Solution Exercise 7
a) The Mohr circles drawn below are related to the formation of normal faults (blue) and thrust faults (red). The vertical stress is the weight of the rock column and is given in Exercise 14 as 75 MPa at the depth of 3,000 m.
For the normal fault, the vertical stress σv corresponds to σ1 (the maximum principal stress). When drawing the circle to find the stress state under which normal faults will form, we hold σv constant at 75 MPa and draw a circle to the left of the maximum principal stress, experimenting with its radius until it just intersects the failure envelope, then complete the blue circle in the image below down to the x-axis to determine the value of the horizontal stress (σ3) and in this case σ3 = 10 MPa.
In the case of a thrust fault, the vertical stress σ3 (is the minimum principal stress) so we hold σv constant at 75 MPa and draw a circle to the right of the minimum principal stress, experimenting with its radius until it just intersects the failure envelope so that thrust faults will be formed, then complete the red circle in the image below down to the x-axis to find the value of σH = σ1, in this case 257 MPa.
b) The dip of each fault is found either by measuring the angle of the blue (normal fault) and red (thrust faults) lines with the horizontal, or by the geometric relationships with φ. So, the dip of the normal fault is 45 + φ/2 and that of the thrust fault is 45 – φ/2, values that are 59o and 31o, respectively.

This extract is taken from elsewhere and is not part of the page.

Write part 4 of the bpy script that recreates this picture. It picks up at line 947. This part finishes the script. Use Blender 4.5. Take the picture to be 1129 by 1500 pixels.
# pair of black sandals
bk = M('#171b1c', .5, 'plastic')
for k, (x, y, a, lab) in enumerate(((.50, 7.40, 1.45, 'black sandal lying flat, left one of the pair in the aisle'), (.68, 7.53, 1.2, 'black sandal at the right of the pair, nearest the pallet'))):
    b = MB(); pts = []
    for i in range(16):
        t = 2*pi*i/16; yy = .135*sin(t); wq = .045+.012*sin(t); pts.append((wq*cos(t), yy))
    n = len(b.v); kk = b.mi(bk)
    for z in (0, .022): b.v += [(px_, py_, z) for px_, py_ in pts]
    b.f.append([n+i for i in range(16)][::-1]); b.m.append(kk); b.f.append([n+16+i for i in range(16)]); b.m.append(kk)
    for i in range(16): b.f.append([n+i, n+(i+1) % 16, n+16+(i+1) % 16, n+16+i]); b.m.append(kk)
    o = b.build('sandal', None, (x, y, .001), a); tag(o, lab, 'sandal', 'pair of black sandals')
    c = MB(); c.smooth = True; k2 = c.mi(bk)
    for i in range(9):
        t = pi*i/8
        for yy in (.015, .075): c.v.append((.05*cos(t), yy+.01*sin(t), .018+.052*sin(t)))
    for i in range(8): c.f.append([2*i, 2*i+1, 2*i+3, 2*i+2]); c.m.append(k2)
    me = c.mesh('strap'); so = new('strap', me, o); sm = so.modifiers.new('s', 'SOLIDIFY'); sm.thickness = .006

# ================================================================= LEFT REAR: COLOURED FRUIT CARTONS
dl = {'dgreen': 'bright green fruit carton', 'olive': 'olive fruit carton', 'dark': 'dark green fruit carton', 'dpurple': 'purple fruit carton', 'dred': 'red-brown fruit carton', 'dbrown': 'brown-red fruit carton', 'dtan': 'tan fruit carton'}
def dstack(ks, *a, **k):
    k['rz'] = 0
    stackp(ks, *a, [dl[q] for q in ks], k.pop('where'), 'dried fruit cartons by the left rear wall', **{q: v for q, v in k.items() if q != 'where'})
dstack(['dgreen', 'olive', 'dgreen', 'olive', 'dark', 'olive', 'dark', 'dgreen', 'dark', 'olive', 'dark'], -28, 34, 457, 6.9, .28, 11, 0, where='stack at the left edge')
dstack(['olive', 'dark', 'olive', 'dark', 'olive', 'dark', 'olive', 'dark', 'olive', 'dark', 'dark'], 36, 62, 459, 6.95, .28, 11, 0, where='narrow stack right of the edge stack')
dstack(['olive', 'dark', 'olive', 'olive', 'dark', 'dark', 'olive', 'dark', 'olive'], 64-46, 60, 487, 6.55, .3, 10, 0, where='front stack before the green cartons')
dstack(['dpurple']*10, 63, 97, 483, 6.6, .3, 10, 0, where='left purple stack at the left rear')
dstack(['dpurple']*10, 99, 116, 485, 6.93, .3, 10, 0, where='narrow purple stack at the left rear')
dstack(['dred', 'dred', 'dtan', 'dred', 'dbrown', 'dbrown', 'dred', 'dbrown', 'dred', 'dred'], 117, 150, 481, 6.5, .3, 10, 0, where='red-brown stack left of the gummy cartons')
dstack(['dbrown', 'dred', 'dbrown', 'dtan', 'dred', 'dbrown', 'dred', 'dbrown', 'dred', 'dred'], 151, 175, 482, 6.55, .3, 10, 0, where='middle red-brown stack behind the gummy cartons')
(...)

c) The graph in Exercise 14c shows that, close to the surface, the in-situ average horizontal stress can be as large as 3.5 times the vertical stress. This situation extends from the ground surface down to depths of around 500 to 600 m, the depth range in which most aquifers are located. A consequence of this fact is that we can expect that the structures related to the compressive tectonic regime, either faults (dips around 30o or less) or joints (horizontal), will occur more frequently at shallower depths. Consequently, subhorizontal preferential pathways are expected to be more common at shallower depths.